**Information shown**
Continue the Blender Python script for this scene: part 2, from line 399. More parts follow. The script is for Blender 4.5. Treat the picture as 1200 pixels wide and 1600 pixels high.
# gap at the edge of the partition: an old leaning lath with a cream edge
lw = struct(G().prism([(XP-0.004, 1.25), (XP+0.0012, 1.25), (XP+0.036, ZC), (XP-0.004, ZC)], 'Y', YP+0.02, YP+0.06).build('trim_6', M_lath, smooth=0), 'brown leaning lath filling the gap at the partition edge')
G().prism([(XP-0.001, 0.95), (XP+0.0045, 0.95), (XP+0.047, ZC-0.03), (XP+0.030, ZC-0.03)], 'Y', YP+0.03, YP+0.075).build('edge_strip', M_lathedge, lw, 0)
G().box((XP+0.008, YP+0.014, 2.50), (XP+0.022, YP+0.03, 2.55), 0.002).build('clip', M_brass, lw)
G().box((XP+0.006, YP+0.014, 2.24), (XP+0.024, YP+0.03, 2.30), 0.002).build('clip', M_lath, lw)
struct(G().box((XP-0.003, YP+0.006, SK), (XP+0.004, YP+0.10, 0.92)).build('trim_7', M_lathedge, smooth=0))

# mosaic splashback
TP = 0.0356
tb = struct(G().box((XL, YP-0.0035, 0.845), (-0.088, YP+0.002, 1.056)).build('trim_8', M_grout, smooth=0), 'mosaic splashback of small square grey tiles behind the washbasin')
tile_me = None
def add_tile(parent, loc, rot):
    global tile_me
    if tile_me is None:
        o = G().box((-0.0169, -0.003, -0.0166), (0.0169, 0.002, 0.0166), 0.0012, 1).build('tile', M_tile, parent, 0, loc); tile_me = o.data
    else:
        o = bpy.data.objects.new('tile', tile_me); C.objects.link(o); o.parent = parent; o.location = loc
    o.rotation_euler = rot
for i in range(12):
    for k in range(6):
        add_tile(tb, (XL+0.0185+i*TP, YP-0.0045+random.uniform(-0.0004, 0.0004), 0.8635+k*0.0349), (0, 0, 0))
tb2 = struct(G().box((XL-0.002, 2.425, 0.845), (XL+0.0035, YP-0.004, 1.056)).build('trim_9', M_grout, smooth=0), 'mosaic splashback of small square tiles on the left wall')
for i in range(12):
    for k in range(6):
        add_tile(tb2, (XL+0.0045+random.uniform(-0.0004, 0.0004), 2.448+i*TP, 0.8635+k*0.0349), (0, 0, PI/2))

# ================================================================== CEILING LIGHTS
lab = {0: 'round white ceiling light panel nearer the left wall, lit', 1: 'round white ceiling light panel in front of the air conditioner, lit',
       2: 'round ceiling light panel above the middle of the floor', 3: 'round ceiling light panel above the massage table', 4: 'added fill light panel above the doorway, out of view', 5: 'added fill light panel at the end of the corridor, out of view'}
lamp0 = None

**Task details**
Repeat the material in full, exactly as it stands.

**Full solution**
Continue the Blender Python script for this scene: part 2, from line 399. More parts follow. The script is for Blender 4.5. Treat the picture as 1200 pixels wide and 1600 pixels high.
# gap at the edge of the partition: an old leaning lath with a cream edge
lw = struct(G().prism([(XP-0.004, 1.25), (XP+0.0012, 1.25), (XP+0.036, ZC), (XP-0.004, ZC)], 'Y', YP+0.02, YP+0.06).build('trim_6', M_lath, smooth=0), 'brown leaning lath filling the gap at the partition edge')
G().prism([(XP-0.001, 0.95), (XP+0.0045, 0.95), (XP+0.047, ZC-0.03), (XP+0.030, ZC-0.03)], 'Y', YP+0.03, YP+0.075).build('edge_strip', M_lathedge, lw, 0)
G().box((XP+0.008, YP+0.014, 2.50), (XP+0.022, YP+0.03, 2.55), 0.002).build('clip', M_brass, lw)
G().box((XP+0.006, YP+0.014, 2.24), (XP+0.024, YP+0.03, 2.30), 0.002).build('clip', M_lath, lw)
struct(G().box((XP-0.003, YP+0.006, SK), (XP+0.004, YP+0.10, 0.92)).build('trim_7', M_lathedge, smooth=0))

# mosaic splashback
TP = 0.0356
tb = struct(G().box((XL, YP-0.0035, 0.845), (-0.088, YP+0.002, 1.056)).build('trim_8', M_grout, smooth=0), 'mosaic splashback of small square grey tiles behind the washbasin')
tile_me = None
def add_tile(parent, loc, rot):
    global tile_me
    if tile_me is None:
        o = G().box((-0.0169, -0.003, -0.0166), (0.0169, 0.002, 0.0166), 0.0012, 1).build('tile', M_tile, parent, 0, loc); tile_me = o.data
    else:
        o = bpy.data.objects.new('tile', tile_me); C.objects.link(o); o.parent = parent; o.location = loc
    o.rotation_euler = rot
for i in range(12):
    for k in range(6):
        add_tile(tb, (XL+0.0185+i*TP, YP-0.0045+random.uniform(-0.0004, 0.0004), 0.8635+k*0.0349), (0, 0, 0))
tb2 = struct(G().box((XL-0.002, 2.425, 0.845), (XL+0.0035, YP-0.004, 1.056)).build('trim_9', M_grout, smooth=0), 'mosaic splashback of small square tiles on the left wall')
for i in range(12):
    for k in range(6):
        add_tile(tb2, (XL+0.0045+random.uniform(-0.0004, 0.0004), 2.448+i*TP, 0.8635+k*0.0349), (0, 0, PI/2))

# ================================================================== CEILING LIGHTS
lab = {0: 'round white ceiling light panel nearer the left wall, lit', 1: 'round white ceiling light panel in front of the air conditioner, lit',
       2: 'round ceiling light panel above the middle of the floor', 3: 'round ceiling light panel above the massage table', 4: 'added fill light panel above the doorway, out of view', 5: 'added fill light panel at the end of the corridor, out of view'}
lamp0 = None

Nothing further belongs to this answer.